Dans l'espoir que Chrysler continue ses activités au Canada malgré la restructuration, le gouvernement fédéral et l'Ontario mettent la main à la pâte, offrant à l'entreprise des prêts totalisant 3,8 milliards de dollars.

Cette aide financière du Canada se veut proportionnelle au soutien de 12 milliards annoncé plus tôt dans la journée par l'administration de Barack Obama. Un cinquième de la production de Chrysler en Amérique du Nord se trouve au Canada.

 

L'enveloppe canadienne comprend un prêt provisoire existant, un prêt en fonds de roulement à court terme et un prêt de restructuration à moyen terme, qui visent tous les opérations canadiennes de Chrysler.

Conjointement avec les Américains, les gouvernements canadien et ontarien participeront à la supervision juridique de la restructuration de Chrysler LLC, par l'intermédiaire de prêts débiteur-exploitant.

En échange, le Canada et l'Ontario détiendront 2% des parts de l'entreprise restructurée - contre 8% pour les États-Unis. Ottawa pourra par ailleurs nommer un des neuf gestionnaires au conseil d'administration, «pour s'assurer que les intérêts des contribuables canadiens soient protégés», a dit le premier ministre Stephen Harper.

Fin mars, Ottawa a rejeté le premier plan de relance proposé par Chrysler, mais le gouvernement estime cette fois que le constructeur automobile a fait ses devoirs.

«Les gestionnaires, les syndicats, et les institutions financières de Chrysler ont fait les sacrifices nécessaires pour assurer la viabilité à long terme de l'entreprise», a souligné M. Harper.

La décision d'ouvrir les coffres et de débourser ces 3,8 milliards de dollars était devenue inévitable, a-t-il précisé.

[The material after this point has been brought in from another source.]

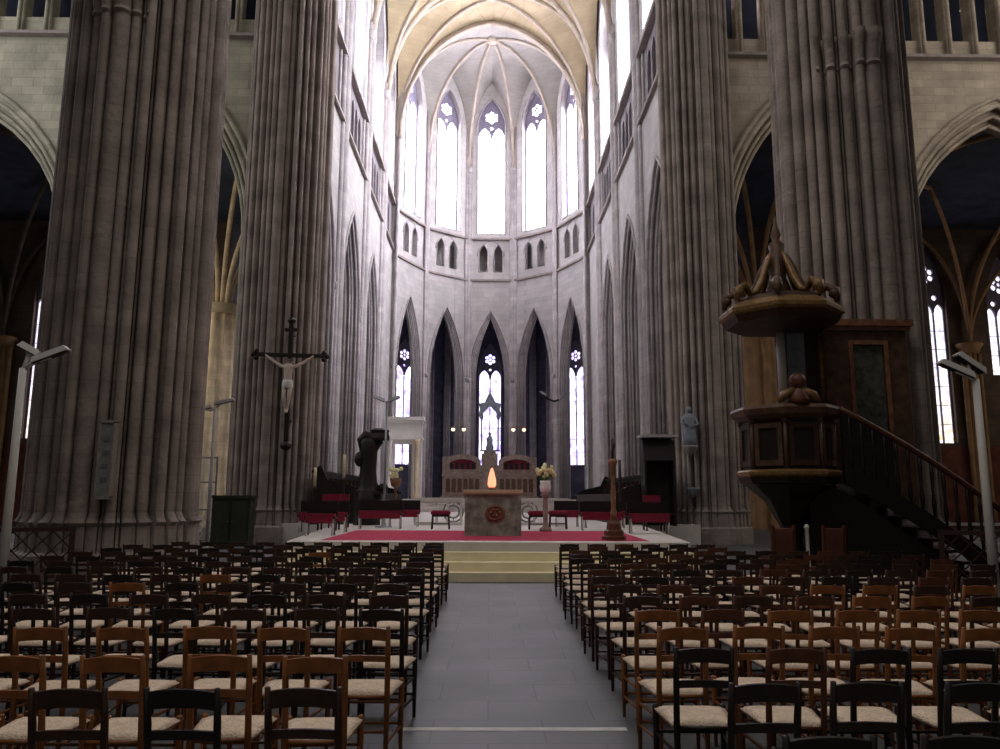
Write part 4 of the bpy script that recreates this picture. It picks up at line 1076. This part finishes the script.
# chairs and post beneath the pulpit
for i, (x, l) in enumerate(((4.78, 'red-backed armchair standing under the pulpit, left one'), (5.62, 'red-backed armchair standing under the pulpit stair, right one'))):
    q = thing('armchair', l, 'chair', (x, 13.05 - .0*i, 0), .35, 'red-backed armchairs under the pulpit')
    b = MB(); b.box(-.22, .22, -.2, .2, .4, .45)
    for sx in (-1, 1): b.bar((sx*.2, -.19, .45), (sx*.22, -.24, 1.2), .045, .04); b.bar((sx*.23, -.2, .68), (sx*.23, .2, .66), .045, .04)
    b.obj('frame', 'rwood', q)
    b = MB(); b.bar((0, -.2, .55), (0, -.235, 1.15), .05, .34, up=(1, 0, 0)); b.box(-.19, .19, -.17, .2, .45, .51); b.obj('upholstery', 'redwall', q)
    for sx in (-1, 1):
        for sy in (-1, 1): b = MB(); b.bar((sx*.19, sy*.18, 0), (sx*.19, sy*.18, .41), .045, .045); b.obj('leg', 'rwood', q)
q = thing('barrier_post', 'slim white post standing beneath the pulpit', 'post', (5.22, 12.75, 0))
b = MB(); b.lathe([(.14, 0), (.14, .03), (.03, .05), (.03, 1.15), (.045, 1.17), (.02, 1.22)], n=12); b.obj('pole', 'white', q)
#@@T1
# ------------------------------------------------------------------ light
w = bpy.data.worlds.new('daylight'); sc.world = w; w.use_nodes = True
w.node_tree.nodes['Background'].inputs[0].default_value = (1, .96, .90, 1)
w.node_tree.nodes['Background'].inputs[1].default_value = .15
def area(name, loc, rot, sx, sy, power, col=(1, 1, 1)):
    L = bpy.data.lights.new(name, 'AREA'); L.shape = 'RECTANGLE'; L.size = sx; L.size_y = sy; L.energy = power; L.color = col
    o = bpy.data.objects.new(name, L); COL.objects.link(o); o.location = loc; o.rotation_euler = rot; return o
# added area lights standing in for unseen chapel side windows
area('added_chapel_light', (-20, 36, 10), (0, math.radians(-90), 0), 5, 8, 260, (1, .88, .66))
area('added_chapel_light', (33, 37, 9), (0, math.radians(90), 0), 6, 6, 110, (1, .8, .62))

# added area lights in place of transept and nave clerestory windows, none built
area('added_transept_light', (-26, 21, 19), (0, math.radians(-78), 0), 12, 9, 1250, (.97, .96, 1))
area('added_transept_light', (26, 21, 19), (0, math.radians(78), 0), 12, 9, 800, (1, .92, .84))
area('added_clerestory_light', (-6.6, 4, 27), (0, math.radians(-35), 0), 6, 14, 1150, (1, .96, .92))
area('added_clerestory_light', (6.6, 4, 27), (0, math.radians(35), 0), 6, 14, 750, (1, .93, .86))

# ------------------------------------------------------------------ camera
cam = bpy.data.cameras.new('camera'); co = bpy.data.objects.new('camera', cam); COL.objects.link(co)
cam.sensor_width = 36; cam.lens = 765/1000*36; cam.clip_end = 300; cam.clip_start = .1
co.matrix_world = Matrix.Translation((0, 0, 1.65)) @ Matrix.Rotation(-math.radians(.745), 4, 'Z') @ Matrix.Rotation(math.radians(90+9.06), 4, 'X') @ Matrix.Rotation(math.radians(.25), 4, 'Z')
sc.camera = co
sc.view_settings.view_transform = 'Standard'; sc.view_settings.look = 'None'
sc.view_settings.gamma = 1; sc.view_settings.use_curve_mapping = False; sc.view_settings.exposure = .25
sc.cycles.max_bounces = 6; sc.cycles.diffuse_bounces = 4; sc.cycles.use_denoising = True
sc.cycles.sample_clamp_indirect = 4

«Avec la décision de l'administration américaine d'intervenir, nous avons rapidement conclu que la seule option réaliste, pour le Canada, était de participer au processus de restructuration. Autrement, nous aurions couru un risque important de voir l'entreprise se restructurer totalement à l'extérieur de notre pays. Ce n'est tout simplement pas une solution viable pour l'économie canadienne», a expliqué le premier ministre.

Si l'entente prévoit que 20% des investissements et des emplois de Chrysler après la restructuration seront maintenus au Canada, Ottawa n'a toutefois aucune garantie que l'ensemble des usines actuelles continueront leurs activités.

«Ça va dépendre de la performance de l'entreprise, a dit M. Harper. Chrysler sera dans l'avenir une compagnie plus petite. Mais soyons clairs, nous avions à choisir entre une plus petite entreprise ou l'effondrement complet et la disparition de 100% des emplois. Ce qui n'était pas une option.»

Le premier ministre de l'Ontario, Dalton McGuinty, abonde dans son sens. «C'est impossible de garantir qu'on va maintenir le nombre de travailleurs ici en Ontario. Mais c'est dans l'intérêt de Chrysler de maintenir une présence importante en Ontario», dit-il.

Manque de vision

À Ottawa, les partis de l'opposition ont convenu que le gouvernement ne pouvait faire autrement que de s'engager dans cette voie. Selon eux, toutefois, Stephen Harper aurait pu en faire plus.

Le député libéral du sud de l'Ontario Frank Valetiote a déploré le fait que l'entente ne garantisse pas que les emplois resteront au Canada, surtout compte tenu que le pays ne détient qu'un siège sur 9 au conseil d'administration.

Des questions restent aussi en suspens, a-t-il ajouté. «J'espère aussi qu'il y a un plan chronologique pour nous permettre de nous retirer de tout cela.»

Le chef du NPD, Jack Layton, a déploré le manque de vision du gouvernement Harper. «On devrait ajouter, d'abord, une dimension de véhicules verts à toute l'affaire, a-t-il dit. Deuxièmement, une indication que les communautés qui bâtissent ces véhicules sont importantes», a-t-il dit.

Le président des Travailleurs canadiens de l'automobile (TCA), Ken Lewenza, a pour sa part poussé un soupir de soulagement, hier, et se dit confiant de voir Chrysler se restructurer de façon à continuer de produire des véhicules au Canada.